**Task to complete:**
Skip every picture and transcribe the remaining material exactly.

---------- Data segment ----------

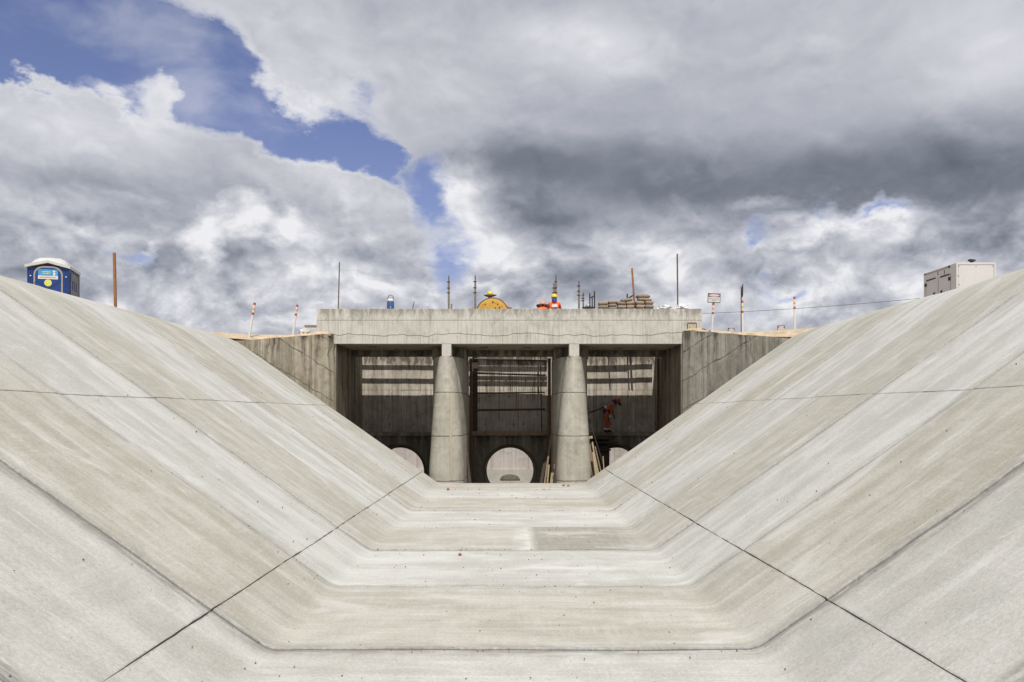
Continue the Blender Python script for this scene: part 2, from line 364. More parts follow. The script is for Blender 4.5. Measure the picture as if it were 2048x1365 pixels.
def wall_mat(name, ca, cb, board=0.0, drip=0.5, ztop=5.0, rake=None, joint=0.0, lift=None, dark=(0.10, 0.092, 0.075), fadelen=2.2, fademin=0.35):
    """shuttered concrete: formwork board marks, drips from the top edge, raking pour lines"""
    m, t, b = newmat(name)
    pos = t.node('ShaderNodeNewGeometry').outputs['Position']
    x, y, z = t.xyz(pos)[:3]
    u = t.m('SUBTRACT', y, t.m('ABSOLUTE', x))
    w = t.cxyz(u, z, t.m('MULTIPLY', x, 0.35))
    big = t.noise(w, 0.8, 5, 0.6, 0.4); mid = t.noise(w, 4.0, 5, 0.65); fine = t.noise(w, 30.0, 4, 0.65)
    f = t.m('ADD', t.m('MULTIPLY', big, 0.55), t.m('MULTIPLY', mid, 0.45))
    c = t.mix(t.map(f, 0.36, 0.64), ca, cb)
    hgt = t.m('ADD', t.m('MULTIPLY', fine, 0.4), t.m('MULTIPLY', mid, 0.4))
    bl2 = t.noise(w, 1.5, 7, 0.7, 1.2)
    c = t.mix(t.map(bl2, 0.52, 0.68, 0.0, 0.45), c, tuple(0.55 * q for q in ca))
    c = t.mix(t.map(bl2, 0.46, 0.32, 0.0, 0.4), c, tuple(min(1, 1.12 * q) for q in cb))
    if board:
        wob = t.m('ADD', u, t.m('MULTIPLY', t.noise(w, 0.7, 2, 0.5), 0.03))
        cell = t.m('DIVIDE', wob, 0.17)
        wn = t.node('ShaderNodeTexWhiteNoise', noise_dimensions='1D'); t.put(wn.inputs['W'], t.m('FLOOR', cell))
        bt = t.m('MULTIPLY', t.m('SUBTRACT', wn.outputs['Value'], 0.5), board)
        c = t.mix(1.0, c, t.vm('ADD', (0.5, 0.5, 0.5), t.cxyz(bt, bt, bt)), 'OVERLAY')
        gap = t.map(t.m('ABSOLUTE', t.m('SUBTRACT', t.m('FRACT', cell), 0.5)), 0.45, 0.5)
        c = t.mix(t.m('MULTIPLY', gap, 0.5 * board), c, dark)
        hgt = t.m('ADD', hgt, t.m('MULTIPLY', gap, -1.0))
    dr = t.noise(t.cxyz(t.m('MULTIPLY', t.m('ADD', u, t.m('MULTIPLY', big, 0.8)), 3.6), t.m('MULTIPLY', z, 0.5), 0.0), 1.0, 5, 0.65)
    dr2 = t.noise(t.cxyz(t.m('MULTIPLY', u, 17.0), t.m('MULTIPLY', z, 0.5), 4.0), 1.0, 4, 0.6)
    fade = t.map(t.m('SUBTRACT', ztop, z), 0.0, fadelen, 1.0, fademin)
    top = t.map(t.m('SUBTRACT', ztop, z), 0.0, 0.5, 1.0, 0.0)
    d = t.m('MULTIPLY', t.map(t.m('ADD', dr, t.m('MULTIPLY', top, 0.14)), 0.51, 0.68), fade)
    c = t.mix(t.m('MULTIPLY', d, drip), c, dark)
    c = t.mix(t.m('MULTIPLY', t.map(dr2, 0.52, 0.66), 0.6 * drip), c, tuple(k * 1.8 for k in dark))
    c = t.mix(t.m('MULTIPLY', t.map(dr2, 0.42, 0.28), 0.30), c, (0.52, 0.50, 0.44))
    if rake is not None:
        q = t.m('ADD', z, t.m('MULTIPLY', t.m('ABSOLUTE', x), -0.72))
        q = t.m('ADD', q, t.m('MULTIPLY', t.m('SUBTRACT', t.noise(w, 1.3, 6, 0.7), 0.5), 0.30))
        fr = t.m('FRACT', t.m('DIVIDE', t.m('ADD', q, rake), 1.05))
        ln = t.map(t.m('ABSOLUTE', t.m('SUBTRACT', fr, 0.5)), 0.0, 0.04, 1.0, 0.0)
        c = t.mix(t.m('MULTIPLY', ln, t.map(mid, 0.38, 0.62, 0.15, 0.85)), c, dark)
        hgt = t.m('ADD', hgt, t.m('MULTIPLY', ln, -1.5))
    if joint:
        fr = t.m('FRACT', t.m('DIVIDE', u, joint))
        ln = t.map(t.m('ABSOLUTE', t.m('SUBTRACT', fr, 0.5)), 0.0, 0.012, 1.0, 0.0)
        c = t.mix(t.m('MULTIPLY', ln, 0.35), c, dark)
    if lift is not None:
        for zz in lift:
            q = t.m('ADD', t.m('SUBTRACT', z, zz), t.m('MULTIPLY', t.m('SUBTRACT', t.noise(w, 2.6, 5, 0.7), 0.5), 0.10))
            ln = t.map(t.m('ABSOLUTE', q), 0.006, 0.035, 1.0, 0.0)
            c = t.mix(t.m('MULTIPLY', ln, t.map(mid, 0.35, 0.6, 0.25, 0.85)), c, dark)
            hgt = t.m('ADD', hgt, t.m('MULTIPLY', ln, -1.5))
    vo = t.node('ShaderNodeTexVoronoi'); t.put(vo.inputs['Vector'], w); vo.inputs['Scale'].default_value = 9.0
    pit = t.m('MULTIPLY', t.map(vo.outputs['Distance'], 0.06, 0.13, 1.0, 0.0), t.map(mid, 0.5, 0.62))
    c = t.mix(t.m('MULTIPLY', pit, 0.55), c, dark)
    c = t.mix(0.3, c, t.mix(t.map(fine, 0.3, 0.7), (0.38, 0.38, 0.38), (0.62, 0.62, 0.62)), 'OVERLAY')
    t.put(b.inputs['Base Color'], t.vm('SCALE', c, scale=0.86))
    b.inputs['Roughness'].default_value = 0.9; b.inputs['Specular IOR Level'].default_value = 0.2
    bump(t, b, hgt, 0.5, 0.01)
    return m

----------

**Expected output:**
Continue the Blender Python script for this scene: part 2, from line 364. More parts follow. The script is for Blender 4.5. Measure the picture as if it were 2048x1365 pixels.
def wall_mat(name, ca, cb, board=0.0, drip=0.5, ztop=5.0, rake=None, joint=0.0, lift=None, dark=(0.10, 0.092, 0.075), fadelen=2.2, fademin=0.35):
    """shuttered concrete: formwork board marks, drips from the top edge, raking pour lines"""
    m, t, b = newmat(name)
    pos = t.node('ShaderNodeNewGeometry').outputs['Position']
    x, y, z = t.xyz(pos)[:3]
    u = t.m('SUBTRACT', y, t.m('ABSOLUTE', x))
    w = t.cxyz(u, z, t.m('MULTIPLY', x, 0.35))
    big = t.noise(w, 0.8, 5, 0.6, 0.4); mid = t.noise(w, 4.0, 5, 0.65); fine = t.noise(w, 30.0, 4, 0.65)
    f = t.m('ADD', t.m('MULTIPLY', big, 0.55), t.m('MULTIPLY', mid, 0.45))
    c = t.mix(t.map(f, 0.36, 0.64), ca, cb)
    hgt = t.m('ADD', t.m('MULTIPLY', fine, 0.4), t.m('MULTIPLY', mid, 0.4))
    bl2 = t.noise(w, 1.5, 7, 0.7, 1.2)
    c = t.mix(t.map(bl2, 0.52, 0.68, 0.0, 0.45), c, tuple(0.55 * q for q in ca))
    c = t.mix(t.map(bl2, 0.46, 0.32, 0.0, 0.4), c, tuple(min(1, 1.12 * q) for q in cb))
    if board:
        wob = t.m('ADD', u, t.m('MULTIPLY', t.noise(w, 0.7, 2, 0.5), 0.03))
        cell = t.m('DIVIDE', wob, 0.17)
        wn = t.node('ShaderNodeTexWhiteNoise', noise_dimensions='1D'); t.put(wn.inputs['W'], t.m('FLOOR', cell))
        bt = t.m('MULTIPLY', t.m('SUBTRACT', wn.outputs['Value'], 0.5), board)
        c = t.mix(1.0, c, t.vm('ADD', (0.5, 0.5, 0.5), t.cxyz(bt, bt, bt)), 'OVERLAY')
        gap = t.map(t.m('ABSOLUTE', t.m('SUBTRACT', t.m('FRACT', cell), 0.5)), 0.45, 0.5)
        c = t.mix(t.m('MULTIPLY', gap, 0.5 * board), c, dark)
        hgt = t.m('ADD', hgt, t.m('MULTIPLY', gap, -1.0))
    dr = t.noise(t.cxyz(t.m('MULTIPLY', t.m('ADD', u, t.m('MULTIPLY', big, 0.8)), 3.6), t.m('MULTIPLY', z, 0.5), 0.0), 1.0, 5, 0.65)
    dr2 = t.noise(t.cxyz(t.m('MULTIPLY', u, 17.0), t.m('MULTIPLY', z, 0.5), 4.0), 1.0, 4, 0.6)
    fade = t.map(t.m('SUBTRACT', ztop, z), 0.0, fadelen, 1.0, fademin)
    top = t.map(t.m('SUBTRACT', ztop, z), 0.0, 0.5, 1.0, 0.0)
    d = t.m('MULTIPLY', t.map(t.m('ADD', dr, t.m('MULTIPLY', top, 0.14)), 0.51, 0.68), fade)
    c = t.mix(t.m('MULTIPLY', d, drip), c, dark)
    c = t.mix(t.m('MULTIPLY', t.map(dr2, 0.52, 0.66), 0.6 * drip), c, tuple(k * 1.8 for k in dark))
    c = t.mix(t.m('MULTIPLY', t.map(dr2, 0.42, 0.28), 0.30), c, (0.52, 0.50, 0.44))
    if rake is not None:
        q = t.m('ADD', z, t.m('MULTIPLY', t.m('ABSOLUTE', x), -0.72))
        q = t.m('ADD', q, t.m('MULTIPLY', t.m('SUBTRACT', t.noise(w, 1.3, 6, 0.7), 0.5), 0.30))
        fr = t.m('FRACT', t.m('DIVIDE', t.m('ADD', q, rake), 1.05))
        ln = t.map(t.m('ABSOLUTE', t.m('SUBTRACT', fr, 0.5)), 0.0, 0.04, 1.0, 0.0)
        c = t.mix(t.m('MULTIPLY', ln, t.map(mid, 0.38, 0.62, 0.15, 0.85)), c, dark)
        hgt = t.m('ADD', hgt, t.m('MULTIPLY', ln, -1.5))
    if joint:
        fr = t.m('FRACT', t.m('DIVIDE', u, joint))
        ln = t.map(t.m('ABSOLUTE', t.m('SUBTRACT', fr, 0.5)), 0.0, 0.012, 1.0, 0.0)
        c = t.mix(t.m('MULTIPLY', ln, 0.35), c, dark)
    if lift is not None:
        for zz in lift:
            q = t.m('ADD', t.m('SUBTRACT', z, zz), t.m('MULTIPLY', t.m('SUBTRACT', t.noise(w, 2.6, 5, 0.7), 0.5), 0.10))
            ln = t.map(t.m('ABSOLUTE', q), 0.006, 0.035, 1.0, 0.0)
            c = t.mix(t.m('MULTIPLY', ln, t.map(mid, 0.35, 0.6, 0.25, 0.85)), c, dark)
            hgt = t.m('ADD', hgt, t.m('MULTIPLY', ln, -1.5))
    vo = t.node('ShaderNodeTexVoronoi'); t.put(vo.inputs['Vector'], w); vo.inputs['Scale'].default_value = 9.0
    pit = t.m('MULTIPLY', t.map(vo.outputs['Distance'], 0.06, 0.13, 1.0, 0.0), t.map(mid, 0.5, 0.62))
    c = t.mix(t.m('MULTIPLY', pit, 0.55), c, dark)
    c = t.mix(0.3, c, t.mix(t.map(fine, 0.3, 0.7), (0.38, 0.38, 0.38), (0.62, 0.62, 0.62)), 'OVERLAY')
    t.put(b.inputs['Base Color'], t.vm('SCALE', c, scale=0.86))
    b.inputs['Roughness'].default_value = 0.9; b.inputs['Specular IOR Level'].default_value = 0.2
    bump(t, b, hgt, 0.5, 0.01)
    return m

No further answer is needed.